**WHAT THIS TASK INVOLVES:**
Where a line holds "scene", copy it.

[begin RECORDED INFORMATION]

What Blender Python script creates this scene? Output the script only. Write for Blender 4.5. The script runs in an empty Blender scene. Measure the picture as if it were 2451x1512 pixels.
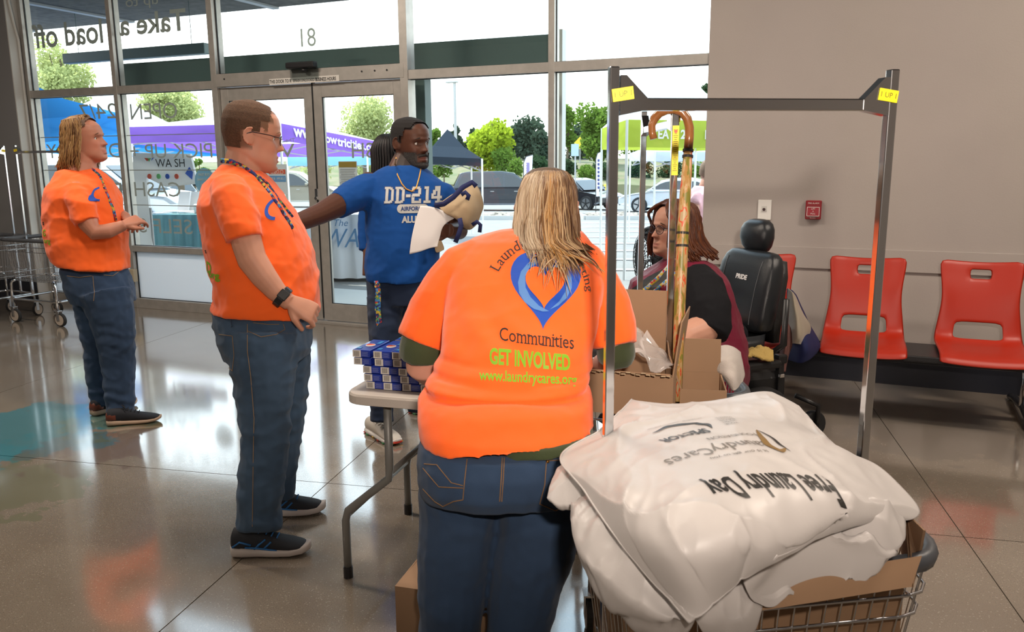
import bpy, bmesh, math, random
from mathutils import Vector, Matrix, noise
from mathutils.bvhtree import BVHTree
import numpy as np
random.seed(7)
D = bpy.data
S = bpy.context.scene
C = S.collection
PI = math.pi
V = Vector
# ---------------------------------------------------------------- camera, exposure, world, sun, lamps
EYE = V((0, 0, 1.5)); FPX = 1945.666
YAW, PITCH, ROLL = 0.401510608, 0.190800027, -0.0070418
fw = V((-math.sin(YAW)*math.cos(PITCH), math.cos(YAW)*math.cos(PITCH), -math.sin(PITCH)))
rt0 = V((math.cos(YAW), math.sin(YAW), 0)); up0 = rt0.cross(fw)
rt = rt0*math.cos(ROLL)+up0*math.sin(ROLL); up = up0*math.cos(ROLL)-rt0*math.sin(ROLL)
cam = D.cameras.new('camera'); cam.sensor_width = 36; cam.lens = FPX/2451*36; cam.clip_start = .05; cam.clip_end = 500
co = D.objects.new('camera', cam); C.objects.link(co)
co.matrix_world = Matrix(((rt.x, up.x, -fw.x, EYE.x), (rt.y, up.y, -fw.y, EYE.y), (rt.z, up.z, -fw.z, EYE.z), (0, 0, 0, 1)))
cam.dof.use_dof = True; cam.dof.focus_distance = 3.3; cam.dof.aperture_fstop = 11
S.camera = co
S.view_settings.view_transform = 'Standard'; S.view_settings.look = 'None'
S.view_settings.exposure = 0; S.view_settings.gamma = 1; S.view_settings.use_curve_mapping = False
S.render.film_transparent = False
S.cycles.max_bounces = 8; S.cycles.diffuse_bounces = 3; S.cycles.glossy_bounces = 4
S.cycles.transparent_max_bounces = 16; S.cycles.transmission_bounces = 6
S.cycles.sample_clamp_indirect = 6; S.cycles.use_denoising = True
S.cycles.caustics_reflective = False; S.cycles.caustics_refractive = False
w = D.worlds.new('sky'); S.world = w; w.use_nodes = True
nt = w.node_tree; bgn = nt.nodes['Background']
tc = nt.nodes.new('ShaderNodeTexCoord'); sp = nt.nodes.new('ShaderNodeSeparateXYZ'); rp = nt.nodes.new('ShaderNodeValToRGB')
nt.links.new(tc.outputs['Generated'], sp.inputs[0]); nt.links.new(sp.outputs['Z'], rp.inputs[0]); nt.links.new(rp.outputs[0], bgn.inputs[0])
rp.color_ramp.elements[0].position = 0; rp.color_ramp.elements[0].color = (1, .97, .93, 1)
rp.color_ramp.elements[1].position = .6; rp.color_ramp.elements[1].color = (.62, .8, 1, 1)
bgn.inputs[1].default_value = 4.2
def light(name, kind, loc, energy, color=(1, 1, 1), look=None, size=None, size_y=None, **k):
    l = D.lights.new(name, kind); l.energy = energy; l.color = color
    if size is not None and kind == 'AREA':
        l.size = size
        if size_y: l.shape = 'RECTANGLE'; l.size_y = size_y
    elif size is not None: l.shadow_soft_size = size
    for a, b in k.items(): setattr(l, a, b)
    o = D.objects.new(name, l); C.objects.link(o); o.location = loc
    if look is not None: o.rotation_euler = (V(look)-V(loc)).to_track_quat('-Z', 'Y').to_euler()
    return o
light('sun', 'SUN', (0, 0, 20), 8.0, (1, .93, .82), look=(9, -3.2, 4), angle=.009)
# the camera's own flash, above and to the right of the lens
light('flash', 'AREA', (.16, -.03, 1.74), 19, (1, .86, .74), look=(-.72, 3, 1.72), size=.09, size_y=.05, spread=1.42)
# ceiling panels of the room (rows above and behind the camera)
for lx, ly, le in ((-5.6, 3.2, 120), (-5.6, .2, 70), (-2.2, 2.9, 90), (-2.2, -2, 30), (2.0, 3.6, 135), (2.4, -.8, 30)):
    light('ceiling_panel_light', 'AREA', (lx, ly, 3.98), le, (1, .86, .72), look=(lx, ly, 0), size=1.2, size_y=.3)
# ---------------------------------------------------------------- pixel helpers (2451 x 1512 photograph)
def ray(px, py): return fw+rt*((px-1225.5)/FPX)-up*((py-756)/FPX)
def atz(px, py, z=0): d = ray(px, py); return EYE+d*((z-EYE.z)/d.z)
def aty(px, py, Y): d = ray(px, py); return EYE+d*((Y-EYE.y)/d.y)
def atd(px, py, dep): return EYE+ray(px, py)*dep
def depth(P): return (V(P)-EYE).dot(fw)
def gz(y): return -.0285*min(max(0, y-8), 34)
def atg(px, py):
    z = 0
    for i in range(30):
        P = atz(px, py, z); z = .5*z+.5*gz(P.y)
    return P
# ---------------------------------------------------------------- materials
def mat(name, col, rough=.6, metal=0, spec=.5, var=0, vscale=8, bump=0, bscale=60, attr=None, coat=0, sheen=0, emit=None, alpha=1, trans=0, ior=1.45, sss=0, vcol=None):
    m = D.materials.new(name); m.use_nodes = True; t = m.node_tree; b = t.nodes['Principled BSDF']
    c = (*col, 1) if len(col) == 3 else col
    b.inputs['Base Color'].default_value = c; b.inputs['Roughness'].default_value = rough; b.inputs['Metallic'].default_value = metal
    b.inputs['Specular IOR Level'].default_value = spec; b.inputs['Coat Weight'].default_value = coat; b.inputs['Sheen Weight'].default_value = sheen
    b.inputs['Alpha'].default_value = alpha; b.inputs['Transmission Weight'].default_value = trans; b.inputs['IOR'].default_value = ior
    if sss: b.inputs['Subsurface Weight'].default_value = sss; b.inputs['Subsurface Radius'].default_value = (.012, .005, .003); b.inputs['Subsurface Scale'].default_value = 1
    if emit: b.inputs['Emission Color'].default_value = (*emit[:3], 1); b.inputs['Emission Strength'].default_value = emit[3]
    L = t.links.new; tcn = t.nodes.new('ShaderNodeTexCoord')
    src = None
    if attr:
        a = t.nodes.new('ShaderNodeAttribute'); a.attribute_name = attr; src = a.outputs['Color']
    if var:
        n = t.nodes.new('ShaderNodeTexNoise'); n.inputs['Scale'].default_value = vscale; n.inputs['Detail'].default_value = 5
        L(tcn.outputs['Object'], n.inputs['Vector'])
        mx = t.nodes.new('ShaderNodeMix'); mx.data_type = 'RGBA'
        c2 = vcol or tuple(max(0, x*(1-var)) for x in col[:3])
        if src: L(src, mx.inputs[6]); mx.blend_type = 'MULTIPLY'; mx.inputs[7].default_value = (1-var, 1-var, 1-var, 1)
        else: mx.inputs[6].default_value = c; mx.inputs[7].default_value = (*c2[:3], 1)
        r = t.nodes.new('ShaderNodeMapRange'); r.inputs[1].default_value = .35; r.inputs[2].default_value = .65
        L(n.outputs['Fac'], r.inputs[0]); L(r.outputs[0], mx.inputs[0]); src = mx.outputs[2]
    if src: L(src, b.inputs['Base Color'])
    if bump:
        n = t.nodes.new('ShaderNodeTexNoise'); n.inputs['Scale'].default_value = bscale; n.inputs['Detail'].default_value = 4
        L(tcn.outputs['Object'], n.inputs['Vector'])
        bp = t.nodes.new('ShaderNodeBump'); bp.inputs['Strength'].default_value = bump; bp.inputs['Distance'].default_value = .01
        L(n.outputs['Fac'], bp.inputs['Height']); L(bp.outputs[0], b.inputs['Normal'])
    return m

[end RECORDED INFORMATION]

**THE ANSWER:**
What Blender Python script creates this scene? Output the script only. Write for Blender 4.5. The script runs in an empty Blender scene. Measure the picture as if it were 2451x1512 pixels.
S = bpy.context.scene